● Aim of the task
Return the material below in full and exactly.

● Given information
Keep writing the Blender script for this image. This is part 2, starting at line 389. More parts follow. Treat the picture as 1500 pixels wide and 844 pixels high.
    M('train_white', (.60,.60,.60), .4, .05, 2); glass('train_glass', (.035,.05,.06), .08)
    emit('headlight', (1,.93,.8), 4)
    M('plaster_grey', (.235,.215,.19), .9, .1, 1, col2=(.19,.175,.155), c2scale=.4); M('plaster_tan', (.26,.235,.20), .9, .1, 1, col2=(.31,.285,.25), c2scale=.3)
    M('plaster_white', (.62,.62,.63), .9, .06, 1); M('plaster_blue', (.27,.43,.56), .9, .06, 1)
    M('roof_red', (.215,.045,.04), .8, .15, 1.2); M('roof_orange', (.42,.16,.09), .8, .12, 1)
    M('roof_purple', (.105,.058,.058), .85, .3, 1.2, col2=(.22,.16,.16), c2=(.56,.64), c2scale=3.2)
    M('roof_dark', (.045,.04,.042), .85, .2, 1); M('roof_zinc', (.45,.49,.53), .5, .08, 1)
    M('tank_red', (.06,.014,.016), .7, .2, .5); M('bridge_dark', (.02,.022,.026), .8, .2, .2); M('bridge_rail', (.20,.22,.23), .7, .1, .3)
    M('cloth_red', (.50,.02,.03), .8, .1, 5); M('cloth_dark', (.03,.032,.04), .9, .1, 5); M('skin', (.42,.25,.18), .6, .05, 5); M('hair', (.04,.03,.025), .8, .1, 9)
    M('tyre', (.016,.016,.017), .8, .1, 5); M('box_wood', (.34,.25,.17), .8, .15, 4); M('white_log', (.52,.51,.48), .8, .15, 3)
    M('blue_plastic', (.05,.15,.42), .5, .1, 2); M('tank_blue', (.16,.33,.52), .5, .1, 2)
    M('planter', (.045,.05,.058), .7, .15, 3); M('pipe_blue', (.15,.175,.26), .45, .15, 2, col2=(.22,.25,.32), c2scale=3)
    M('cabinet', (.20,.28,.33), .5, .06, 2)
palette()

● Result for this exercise
Keep writing the Blender script for this image. This is part 2, starting at line 389. More parts follow. Treat the picture as 1500 pixels wide and 844 pixels high.
    M('train_white', (.60,.60,.60), .4, .05, 2); glass('train_glass', (.035,.05,.06), .08)
    emit('headlight', (1,.93,.8), 4)
    M('plaster_grey', (.235,.215,.19), .9, .1, 1, col2=(.19,.175,.155), c2scale=.4); M('plaster_tan', (.26,.235,.20), .9, .1, 1, col2=(.31,.285,.25), c2scale=.3)
    M('plaster_white', (.62,.62,.63), .9, .06, 1); M('plaster_blue', (.27,.43,.56), .9, .06, 1)
    M('roof_red', (.215,.045,.04), .8, .15, 1.2); M('roof_orange', (.42,.16,.09), .8, .12, 1)
    M('roof_purple', (.105,.058,.058), .85, .3, 1.2, col2=(.22,.16,.16), c2=(.56,.64), c2scale=3.2)
    M('roof_dark', (.045,.04,.042), .85, .2, 1); M('roof_zinc', (.45,.49,.53), .5, .08, 1)
    M('tank_red', (.06,.014,.016), .7, .2, .5); M('bridge_dark', (.02,.022,.026), .8, .2, .2); M('bridge_rail', (.20,.22,.23), .7, .1, .3)
    M('cloth_red', (.50,.02,.03), .8, .1, 5); M('cloth_dark', (.03,.032,.04), .9, .1, 5); M('skin', (.42,.25,.18), .6, .05, 5); M('hair', (.04,.03,.025), .8, .1, 9)
    M('tyre', (.016,.016,.017), .8, .1, 5); M('box_wood', (.34,.25,.17), .8, .15, 4); M('white_log', (.52,.51,.48), .8, .15, 3)
    M('blue_plastic', (.05,.15,.42), .5, .1, 2); M('tank_blue', (.16,.33,.52), .5, .1, 2)
    M('planter', (.045,.05,.058), .7, .15, 3); M('pipe_blue', (.15,.175,.26), .45, .15, 2, col2=(.22,.25,.32), c2scale=3)
    M('cabinet', (.20,.28,.33), .5, .06, 2)
palette()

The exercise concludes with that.